Fabrice Coffrini | AFP | Getty Images

The Swiss government on Friday proposed strict new capital rules that would require banking giant UBS to hold an additional $26 billion in core capital, following its 2023 takeover of stricken rival Credit Suisse.

The measures would also mean that UBS will need to fully capitalize its foreign units and carry out fewer share buybacks.

“The rise in the going-concern requirement needs to be met with up to USD 26 billion of CET1 capital, to allow the AT1 bond holdings to be reduced by around USD 8 billion,” the government said in a Friday statement, referring to UBS’ holding of Additional Tier 1 (AT1) bonds.

The Swiss National Bank said it supported the measures from the government as they will “significantly strengthen” UBS’ resilience.

“As well as reducing the likelihood of a large systemically important bank such as UBS getting into financial distress, this measure also increases a bank’s room for manoeuvre to stabilise itself in a crisis through its own efforts. This makes it less likely that UBS has to be bailed out by the government in the event of a crisis,” SNB said in a Friday statement.

‘Too big to fail’

UBS has been battling the specter of tighter capital rules since acquiring the country’s second-largest bank at a cut-price following years of strategic errors, mismanagement and scandals at Credit Suisse.

The shock demise of the banking giant also brought Swiss financial regulator FINMA under fire for its perceived scarce supervision of the bank and the ultimate timing of its intervention.

Swiss regulators argue that UBS must have stronger capital requirements to safeguard the national economy and financial system, given the bank’s balance topped $1.7 trillion in 2023, roughly double the projected Swiss economic output of last year. UBS insists it is not “too big to fail” and that the additional capital requirements — set to drain its cash liquidity — will impact the bank’s competitiveness.

At the heart of the standoff are pressing concerns over UBS’ ability to buffer any prospective losses at its foreign units, where it has, until now, had the duty to back 60% of capital with capital at the parent bank.

Higher capital requirements can whittle down a bank’s balance sheet and credit supply by bolstering a lender’s funding costs and choking off their willingness to lend — as well as waning their appetite for risk.

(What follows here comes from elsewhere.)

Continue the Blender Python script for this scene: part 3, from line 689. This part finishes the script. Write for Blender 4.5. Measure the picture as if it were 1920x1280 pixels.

For shareholders, of note will be the potential impact on discretionary funds available for distribution, including dividends, share buybacks and bonus payments.

“While winding down Credit Suisse’s legacy businesses should free up capital and reduce costs for UBS, much of these gains could be absorbed by stricter regulatory demands,” Johann Scholtz, senior equity analyst at Morningstar, said in a note preceding the FINMA announcement. 

“Such measures may place UBS’s capital requirements well above those faced by rivals in the United States, putting pressure on returns and reducing prospects for narrowing its long-term valuation gap. Even its long-standing premium rating relative to the European banking sector has recently evaporated.”

The prospect of stringent Swiss capital rules and UBS’ extensive U.S. presence through its core global wealth management division comes as White House trade tariffs already weigh on the bank’s fortunes. In a dramatic twist, the bank lost its crown as continental Europe’s most valuable lender by market capitalization to Spanish giant Santander in mid-April.